Output, word for word, every line from the start of the listing down to and including the line that contains "sc.view_settings.exposure = 0.08;"; include nothing else.

[BEGIN DATASET SECTION]

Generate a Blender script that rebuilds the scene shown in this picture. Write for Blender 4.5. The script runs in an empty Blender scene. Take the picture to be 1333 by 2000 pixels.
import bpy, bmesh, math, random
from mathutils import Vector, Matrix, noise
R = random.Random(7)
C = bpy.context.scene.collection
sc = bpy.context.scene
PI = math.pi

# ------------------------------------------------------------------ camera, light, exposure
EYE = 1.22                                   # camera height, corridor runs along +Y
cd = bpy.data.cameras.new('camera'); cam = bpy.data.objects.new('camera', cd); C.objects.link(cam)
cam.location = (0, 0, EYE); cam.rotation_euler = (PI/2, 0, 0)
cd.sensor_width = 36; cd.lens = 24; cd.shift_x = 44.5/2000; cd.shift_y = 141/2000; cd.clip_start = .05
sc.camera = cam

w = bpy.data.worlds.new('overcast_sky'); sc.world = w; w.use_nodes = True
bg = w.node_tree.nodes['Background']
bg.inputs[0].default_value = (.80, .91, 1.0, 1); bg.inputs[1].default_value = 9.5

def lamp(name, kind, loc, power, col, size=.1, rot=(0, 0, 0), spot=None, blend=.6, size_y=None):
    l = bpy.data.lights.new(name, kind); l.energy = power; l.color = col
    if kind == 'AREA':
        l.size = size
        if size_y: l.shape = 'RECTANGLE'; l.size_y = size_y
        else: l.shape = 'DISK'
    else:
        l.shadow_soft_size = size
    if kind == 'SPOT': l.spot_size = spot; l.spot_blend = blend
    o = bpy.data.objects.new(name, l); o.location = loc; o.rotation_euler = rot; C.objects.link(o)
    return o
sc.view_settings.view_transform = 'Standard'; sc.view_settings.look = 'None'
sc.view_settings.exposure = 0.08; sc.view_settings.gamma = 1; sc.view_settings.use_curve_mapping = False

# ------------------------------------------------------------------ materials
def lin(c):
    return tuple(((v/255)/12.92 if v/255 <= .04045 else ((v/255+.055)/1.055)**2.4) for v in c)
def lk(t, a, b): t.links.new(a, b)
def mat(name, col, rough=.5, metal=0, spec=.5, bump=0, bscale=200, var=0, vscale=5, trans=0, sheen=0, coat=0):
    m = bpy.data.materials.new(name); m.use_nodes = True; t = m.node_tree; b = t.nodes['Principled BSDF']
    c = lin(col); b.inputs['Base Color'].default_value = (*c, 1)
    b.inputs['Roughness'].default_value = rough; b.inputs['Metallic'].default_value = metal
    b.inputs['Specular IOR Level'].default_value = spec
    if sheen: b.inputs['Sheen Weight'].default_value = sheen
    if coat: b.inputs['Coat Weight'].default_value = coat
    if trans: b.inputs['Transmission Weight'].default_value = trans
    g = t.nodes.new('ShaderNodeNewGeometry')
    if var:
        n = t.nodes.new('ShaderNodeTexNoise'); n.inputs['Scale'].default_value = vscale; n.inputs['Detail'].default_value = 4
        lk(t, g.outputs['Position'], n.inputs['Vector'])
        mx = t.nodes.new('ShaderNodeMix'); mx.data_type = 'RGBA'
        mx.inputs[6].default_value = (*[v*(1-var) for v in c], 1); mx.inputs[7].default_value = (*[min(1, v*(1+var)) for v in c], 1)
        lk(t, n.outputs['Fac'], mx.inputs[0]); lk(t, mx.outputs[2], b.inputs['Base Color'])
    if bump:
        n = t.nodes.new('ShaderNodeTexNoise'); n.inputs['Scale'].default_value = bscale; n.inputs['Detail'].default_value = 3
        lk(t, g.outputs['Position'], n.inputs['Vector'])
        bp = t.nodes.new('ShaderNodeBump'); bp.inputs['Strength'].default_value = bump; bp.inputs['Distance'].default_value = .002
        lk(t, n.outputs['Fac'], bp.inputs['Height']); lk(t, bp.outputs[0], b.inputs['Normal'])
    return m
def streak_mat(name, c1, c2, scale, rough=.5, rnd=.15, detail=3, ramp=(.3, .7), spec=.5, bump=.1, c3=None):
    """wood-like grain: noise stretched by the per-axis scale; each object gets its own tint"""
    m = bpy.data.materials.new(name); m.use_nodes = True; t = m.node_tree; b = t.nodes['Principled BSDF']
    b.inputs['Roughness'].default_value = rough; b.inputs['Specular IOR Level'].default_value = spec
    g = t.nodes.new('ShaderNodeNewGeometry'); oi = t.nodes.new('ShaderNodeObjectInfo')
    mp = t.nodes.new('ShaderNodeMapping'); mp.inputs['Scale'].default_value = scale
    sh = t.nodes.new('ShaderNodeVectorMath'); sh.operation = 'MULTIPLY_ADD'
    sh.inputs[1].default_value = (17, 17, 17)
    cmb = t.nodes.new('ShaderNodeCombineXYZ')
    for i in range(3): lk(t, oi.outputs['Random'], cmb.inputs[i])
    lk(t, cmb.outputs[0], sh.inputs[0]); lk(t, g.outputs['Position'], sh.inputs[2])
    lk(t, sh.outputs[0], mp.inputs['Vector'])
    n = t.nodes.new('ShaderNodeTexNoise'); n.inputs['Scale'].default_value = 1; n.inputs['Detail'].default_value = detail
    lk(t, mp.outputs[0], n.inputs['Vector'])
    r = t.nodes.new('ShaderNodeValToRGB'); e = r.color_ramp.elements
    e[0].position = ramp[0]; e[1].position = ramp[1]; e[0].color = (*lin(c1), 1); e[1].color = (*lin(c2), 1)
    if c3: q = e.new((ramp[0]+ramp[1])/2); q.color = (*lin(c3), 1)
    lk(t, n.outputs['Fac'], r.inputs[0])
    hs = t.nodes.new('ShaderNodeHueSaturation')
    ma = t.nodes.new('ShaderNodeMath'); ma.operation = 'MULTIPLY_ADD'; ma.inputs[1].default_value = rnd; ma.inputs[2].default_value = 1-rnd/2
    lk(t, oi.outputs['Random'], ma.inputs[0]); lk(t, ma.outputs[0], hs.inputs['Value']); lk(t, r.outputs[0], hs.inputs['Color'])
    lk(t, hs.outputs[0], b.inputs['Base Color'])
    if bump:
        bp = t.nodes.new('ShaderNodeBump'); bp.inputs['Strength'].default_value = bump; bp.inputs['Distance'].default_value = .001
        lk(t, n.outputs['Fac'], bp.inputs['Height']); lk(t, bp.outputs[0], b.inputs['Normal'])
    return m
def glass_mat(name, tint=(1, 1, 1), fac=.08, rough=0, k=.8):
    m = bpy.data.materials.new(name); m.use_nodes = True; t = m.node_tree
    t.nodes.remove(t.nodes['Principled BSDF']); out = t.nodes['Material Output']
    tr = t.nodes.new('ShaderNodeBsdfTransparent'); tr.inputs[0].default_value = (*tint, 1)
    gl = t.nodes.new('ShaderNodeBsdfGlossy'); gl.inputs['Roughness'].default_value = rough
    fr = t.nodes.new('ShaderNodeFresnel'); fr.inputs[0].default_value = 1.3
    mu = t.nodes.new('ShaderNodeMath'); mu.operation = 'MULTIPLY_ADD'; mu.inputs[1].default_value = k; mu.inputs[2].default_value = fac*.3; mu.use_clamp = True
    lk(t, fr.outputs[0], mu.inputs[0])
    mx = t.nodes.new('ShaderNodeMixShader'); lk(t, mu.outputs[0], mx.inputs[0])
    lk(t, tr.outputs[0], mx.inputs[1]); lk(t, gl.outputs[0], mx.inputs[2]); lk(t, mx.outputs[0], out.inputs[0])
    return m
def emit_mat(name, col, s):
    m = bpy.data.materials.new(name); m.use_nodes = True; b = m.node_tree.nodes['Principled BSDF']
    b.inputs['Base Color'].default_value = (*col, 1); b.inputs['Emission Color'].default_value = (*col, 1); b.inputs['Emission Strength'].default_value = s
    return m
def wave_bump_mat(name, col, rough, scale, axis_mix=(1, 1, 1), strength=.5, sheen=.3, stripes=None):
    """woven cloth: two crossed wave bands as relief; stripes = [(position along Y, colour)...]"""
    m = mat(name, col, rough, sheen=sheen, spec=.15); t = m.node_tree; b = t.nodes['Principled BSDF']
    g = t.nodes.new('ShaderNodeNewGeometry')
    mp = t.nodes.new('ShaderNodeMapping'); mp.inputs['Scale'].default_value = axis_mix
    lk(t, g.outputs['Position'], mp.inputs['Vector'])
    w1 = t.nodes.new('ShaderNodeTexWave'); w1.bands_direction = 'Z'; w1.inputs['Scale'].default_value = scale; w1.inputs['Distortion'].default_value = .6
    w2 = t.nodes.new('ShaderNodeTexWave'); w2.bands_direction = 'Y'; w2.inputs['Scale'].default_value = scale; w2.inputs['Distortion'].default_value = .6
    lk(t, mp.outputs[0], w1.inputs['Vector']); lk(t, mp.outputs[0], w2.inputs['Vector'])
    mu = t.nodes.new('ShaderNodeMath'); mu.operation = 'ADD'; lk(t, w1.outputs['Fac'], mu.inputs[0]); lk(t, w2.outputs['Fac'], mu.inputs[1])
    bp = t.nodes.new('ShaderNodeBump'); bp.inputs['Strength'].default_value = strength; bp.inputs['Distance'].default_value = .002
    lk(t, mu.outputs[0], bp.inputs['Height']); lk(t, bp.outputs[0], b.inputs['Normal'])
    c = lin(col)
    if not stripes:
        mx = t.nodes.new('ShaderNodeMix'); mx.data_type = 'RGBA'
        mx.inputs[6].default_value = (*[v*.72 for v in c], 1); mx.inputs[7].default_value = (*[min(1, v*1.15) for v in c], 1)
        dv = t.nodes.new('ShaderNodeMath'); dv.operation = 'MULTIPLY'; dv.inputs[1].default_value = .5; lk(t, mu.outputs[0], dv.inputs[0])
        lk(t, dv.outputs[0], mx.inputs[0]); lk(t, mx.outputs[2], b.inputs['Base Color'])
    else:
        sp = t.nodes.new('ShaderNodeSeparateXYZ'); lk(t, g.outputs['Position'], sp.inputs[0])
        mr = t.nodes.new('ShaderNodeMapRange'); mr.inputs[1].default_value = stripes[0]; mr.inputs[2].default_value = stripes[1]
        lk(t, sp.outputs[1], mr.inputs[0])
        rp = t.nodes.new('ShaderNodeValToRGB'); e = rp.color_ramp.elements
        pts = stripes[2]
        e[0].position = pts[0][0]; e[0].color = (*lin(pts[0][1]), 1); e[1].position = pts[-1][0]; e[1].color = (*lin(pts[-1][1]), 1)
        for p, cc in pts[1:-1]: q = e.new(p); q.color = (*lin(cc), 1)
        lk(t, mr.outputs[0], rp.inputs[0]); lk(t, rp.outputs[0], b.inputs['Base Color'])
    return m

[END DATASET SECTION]

WORKED SOLUTION:
Generate a Blender script that rebuilds the scene shown in this picture. Write for Blender 4.5. The script runs in an empty Blender scene. Take the picture to be 1333 by 2000 pixels.
import bpy, bmesh, math, random
from mathutils import Vector, Matrix, noise
R = random.Random(7)
C = bpy.context.scene.collection
sc = bpy.context.scene
PI = math.pi

# ------------------------------------------------------------------ camera, light, exposure
EYE = 1.22                                   # camera height, corridor runs along +Y
cd = bpy.data.cameras.new('camera'); cam = bpy.data.objects.new('camera', cd); C.objects.link(cam)
cam.location = (0, 0, EYE); cam.rotation_euler = (PI/2, 0, 0)
cd.sensor_width = 36; cd.lens = 24; cd.shift_x = 44.5/2000; cd.shift_y = 141/2000; cd.clip_start = .05
sc.camera = cam

w = bpy.data.worlds.new('overcast_sky'); sc.world = w; w.use_nodes = True
bg = w.node_tree.nodes['Background']
bg.inputs[0].default_value = (.80, .91, 1.0, 1); bg.inputs[1].default_value = 9.5

def lamp(name, kind, loc, power, col, size=.1, rot=(0, 0, 0), spot=None, blend=.6, size_y=None):
    l = bpy.data.lights.new(name, kind); l.energy = power; l.color = col
    if kind == 'AREA':
        l.size = size
        if size_y: l.shape = 'RECTANGLE'; l.size_y = size_y
        else: l.shape = 'DISK'
    else:
        l.shadow_soft_size = size
    if kind == 'SPOT': l.spot_size = spot; l.spot_blend = blend
    o = bpy.data.objects.new(name, l); o.location = loc; o.rotation_euler = rot; C.objects.link(o)
    return o
sc.view_settings.view_transform = 'Standard'; sc.view_settings.look = 'None'
sc.view_settings.exposure = 0.08; sc.view_settings.gamma = 1; sc.view_settings.use_curve_mapping = False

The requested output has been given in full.